> Exercise brief
Leave out all pictures. Return exactly the lines from the top of the material through the line containing "COL = scene.collection".

[start Supplied information]

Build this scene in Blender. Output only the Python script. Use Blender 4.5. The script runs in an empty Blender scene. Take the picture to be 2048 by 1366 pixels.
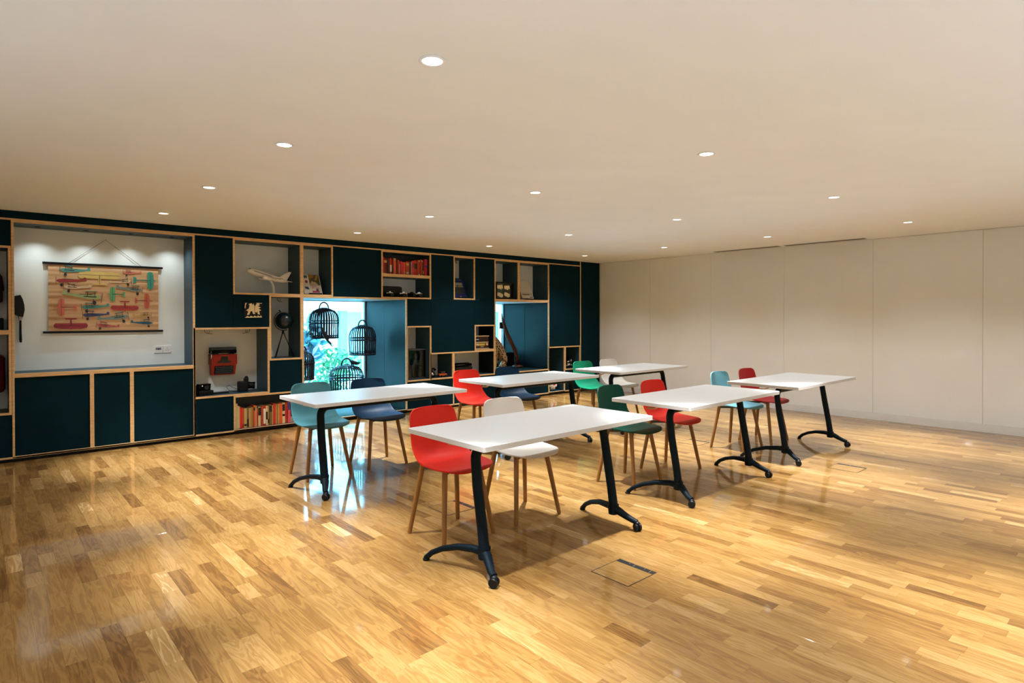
import bpy, bmesh, math, random
from mathutils import Vector, Matrix, Quaternion
random.seed(7)
scene = bpy.context.scene
COL = scene.collection

# ------------------------------------------------------------------ camera
CAM_H = 1.376
YAW, PIT, ROL = 0.842658, 0.007112, -0.002192
FPX, PPY = 1197.58, 643.26
fw = Vector((math.cos(YAW)*math.cos(PIT), math.sin(YAW)*math.cos(PIT), -math.sin(PIT)))
r0 = Vector((math.sin(YAW), -math.cos(YAW), 0)); u0 = r0.cross(fw)
RV = r0*math.cos(ROL) + u0*math.sin(ROL); UV = u0*math.cos(ROL) - r0*math.sin(ROL)
cd = bpy.data.cameras.new('camera'); cam = bpy.data.objects.new('camera', cd); COL.objects.link(cam)
cam.matrix_world = Matrix(((RV.x, UV.x, -fw.x, 0), (RV.y, UV.y, -fw.y, 0), (RV.z, UV.z, -fw.z, CAM_H), (0, 0, 0, 1)))
cd.sensor_width = 36.0; cd.lens = FPX/2048*36.0
cd.shift_y = -(683-PPY)/2048
cd.clip_start = 0.05; cd.clip_end = 200
scene.camera = cam

# ------------------------------------------------------------------ world (daylight, blue against the warm lamps)
SKY_COL, SKY_STR = (0.17, 0.64, 0.96, 1), 20.0
w = bpy.data.worlds.new('sky'); scene.world = w; w.use_nodes = True
bg = w.node_tree.nodes['Background']; bg.inputs[0].default_value = SKY_COL; bg.inputs[1].default_value = SKY_STR

SPOT_W, SPOT_DEG, SPOT_BLEND = 410.0, 49.0, 1.0      # narrow main beam of each downlight
SPILL_W, SPILL_DEG = 66.0, 120.0                       # its wider, weaker field
LAMP_COL = (0.95, 0.975, 1.0)
FILL_W, FILL_COL = 39.0, (0.88, 0.97, 1.0)                # added ceiling fill lamps, out of view
vs = scene.view_settings
vs.view_transform = 'Standard'; vs.look = 'None'; vs.gamma = 1; vs.use_curve_mapping = False
vs.exposure = 0.74
scene.cycles.max_bounces = 5; scene.cycles.diffuse_bounces = 4; scene.cycles.glossy_bounces = 2; scene.cycles.transparent_max_bounces = 10
scene.cycles.adaptive_threshold = 0.06; scene.cycles.sample_clamp_indirect = 6.0; scene.cycles.caustics_reflective = False; scene.cycles.caustics_refractive = False

# ------------------------------------------------------------------ materials
def rgb(r, g, b):
    f = lambda c: (c/255/12.92) if c/255 <= 0.04045 else ((c/255+0.055)/1.055)**2.4
    return (f(r), f(g), f(b), 1)
MATS = {}
def mat(name, col, rough=0.5, metal=0.0, spec=0.5, var=0.06, nscale=12.0, bump=0.0, coat=0.0, emit=None, stretch=(1, 1, 1)):
    if name in MATS: return MATS[name]
    m = bpy.data.materials.new(name); m.use_nodes = True; nt = m.node_tree; N = nt.nodes; L = nt.links
    p = N['Principled BSDF']
    p.inputs['Roughness'].default_value = rough; p.inputs['Metallic'].default_value = metal
    p.inputs['Specular IOR Level'].default_value = spec; p.inputs['Coat Weight'].default_value = coat
    p.inputs['Coat Roughness'].default_value = 0.08
    tc = N.new('ShaderNodeTexCoord'); mp = N.new('ShaderNodeMapping'); mp.inputs['Scale'].default_value = stretch
    nz = N.new('ShaderNodeTexNoise'); nz.inputs['Scale'].default_value = nscale; nz.inputs['Detail'].default_value = 1.5
    L.new(tc.outputs['Object'], mp.inputs[0]); L.new(mp.outputs[0], nz.inputs[0])
    cr = N.new('ShaderNodeValToRGB')
    lo = [max(0, c*(1-var)) for c in col[:3]]+[1]; hi = [min(1, c*(1+var)) for c in col[:3]]+[1]
    cr.color_ramp.elements[0].color = lo; cr.color_ramp.elements[1].color = hi
    cr.color_ramp.elements[0].position = 0.3; cr.color_ramp.elements[1].position = 0.7
    L.new(nz.outputs['Fac'], cr.inputs[0]); L.new(cr.outputs[0], p.inputs['Base Color'])
    if bump:
        b = N.new('ShaderNodeBump'); b.inputs['Strength'].default_value = bump; b.inputs['Distance'].default_value = 0.002
        L.new(nz.outputs['Fac'], b.inputs['Height']); L.new(b.outputs[0], p.inputs['Normal'])
    if emit:
        p.inputs['Emission Color'].default_value = emit[0]; p.inputs['Emission Strength'].default_value = emit[1]
    MATS[name] = m; return m

def wood_floor_material():
    m = bpy.data.materials.new('oak_strip'); m.use_nodes = True; nt = m.node_tree; N = nt.nodes; L = nt.links
    p = N['Principled BSDF']
    g = N.new('ShaderNodeNewGeometry'); a = N.new('ShaderNodeAttribute'); a.attribute_name = 'tone'
    sc_ = N.new('ShaderNodeVectorMath'); sc_.operation = 'SCALE'; sc_.inputs['Scale'].default_value = 40.0
    L.new(a.outputs['Vector'], sc_.inputs[0])
    ad = N.new('ShaderNodeVectorMath'); ad.operation = 'ADD'; L.new(g.outputs['Position'], ad.inputs[0]); L.new(sc_.outputs[0], ad.inputs[1])
    mp = N.new('ShaderNodeMapping'); mp.inputs['Scale'].default_value = (17, 1.9, 1); L.new(ad.outputs[0], mp.inputs[0])
    n1 = N.new('ShaderNodeTexNoise'); n1.inputs['Scale'].default_value = 1.0; n1.inputs['Detail'].default_value = 3; n1.inputs['Distortion'].default_value = 1.6
    L.new(mp.outputs[0], n1.inputs[0])
    mp2 = N.new('ShaderNodeMapping'); mp2.inputs['Scale'].default_value = (160, 7, 1); L.new(ad.outputs[0], mp2.inputs[0])
    n2 = N.new('ShaderNodeTexNoise'); n2.inputs['Scale'].default_value = 1.0; n2.inputs['Detail'].default_value = 2
    L.new(mp2.outputs[0], n2.inputs[0])
    # ring-like figure: noise folded into bands
    mul = N.new('ShaderNodeMath'); mul.operation = 'MULTIPLY'; mul.inputs[1].default_value = 30.0; L.new(n1.outputs['Fac'], mul.inputs[0])
    si = N.new('ShaderNodeMath'); si.operation = 'SINE'; L.new(mul.outputs[0], si.inputs[0])
    sa = N.new('ShaderNodeMath'); sa.operation = 'MULTIPLY_ADD'; sa.inputs[1].default_value = 0.115; L.new(si.outputs[0], sa.inputs[0])
    sx = N.new('ShaderNodeSeparateXYZ'); L.new(a.outputs['Vector'], sx.inputs[0])
    L.new(sx.outputs['X'], sa.inputs[2])
    s2 = N.new('ShaderNodeMath'); s2.operation = 'MULTIPLY_ADD'; s2.inputs[1].default_value = 0.22
    L.new(n2.outputs['Fac'], s2.inputs[0]); L.new(sa.outputs[0], s2.inputs[2])
    cr = N.new('ShaderNodeValToRGB'); e = cr.color_ramp.elements
    e[0].position = 0.08; e[0].color = rgb(84, 55, 24)
    e[1].position = 1.1; e[1].color = rgb(186, 156, 108)
    x = e.new(0.35); x.color = rgb(122, 86, 42)
    x = e.new(0.65); x.color = rgb(147, 111, 60)
    x = e.new(0.92); x.color = rgb(166, 131, 80)
    L.new(s2.outputs[0], cr.inputs[0]); L.new(cr.outputs[0], p.inputs['Base Color'])
    p.inputs['Roughness'].default_value = 0.42
    p.inputs['Specular IOR Level'].default_value = 0.12
    p.inputs['Coat Weight'].default_value = 0.9; p.inputs['Coat Roughness'].default_value = 0.06; p.inputs['Coat IOR'].default_value = 1.5
    b = N.new('ShaderNodeBump'); b.inputs['Strength'].default_value = 0.05; b.inputs['Distance'].default_value = 0.001
    L.new(n2.outputs['Fac'], b.inputs['Height']); L.new(b.outputs[0], p.inputs['Normal'])
    return m

def glass_material(name, tint=(1, 1, 1, 1), refl=0.06):
    m = bpy.data.materials.new(name); m.use_nodes = True; nt = m.node_tree; N = nt.nodes; L = nt.links
    N.remove(N['Principled BSDF']); out = N['Material Output']
    t = N.new('ShaderNodeBsdfTransparent'); t.inputs[0].default_value = tint
    gl = N.new('ShaderNodeBsdfGlossy'); gl.inputs['Roughness'].default_value = 0.02
    fr = N.new('ShaderNodeFresnel'); fr.inputs[0].default_value = 1.45
    mx = N.new('ShaderNodeMixShader'); L.new(fr.outputs[0], mx.inputs[0]); L.new(t.outputs[0], mx.inputs[1]); L.new(gl.outputs[0], mx.inputs[2])
    L.new(mx.outputs[0], out.inputs[0]); return m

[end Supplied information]

> Complete answer
Build this scene in Blender. Output only the Python script. Use Blender 4.5. The script runs in an empty Blender scene. Take the picture to be 2048 by 1366 pixels.
import bpy, bmesh, math, random
from mathutils import Vector, Matrix, Quaternion
random.seed(7)
scene = bpy.context.scene
COL = scene.collection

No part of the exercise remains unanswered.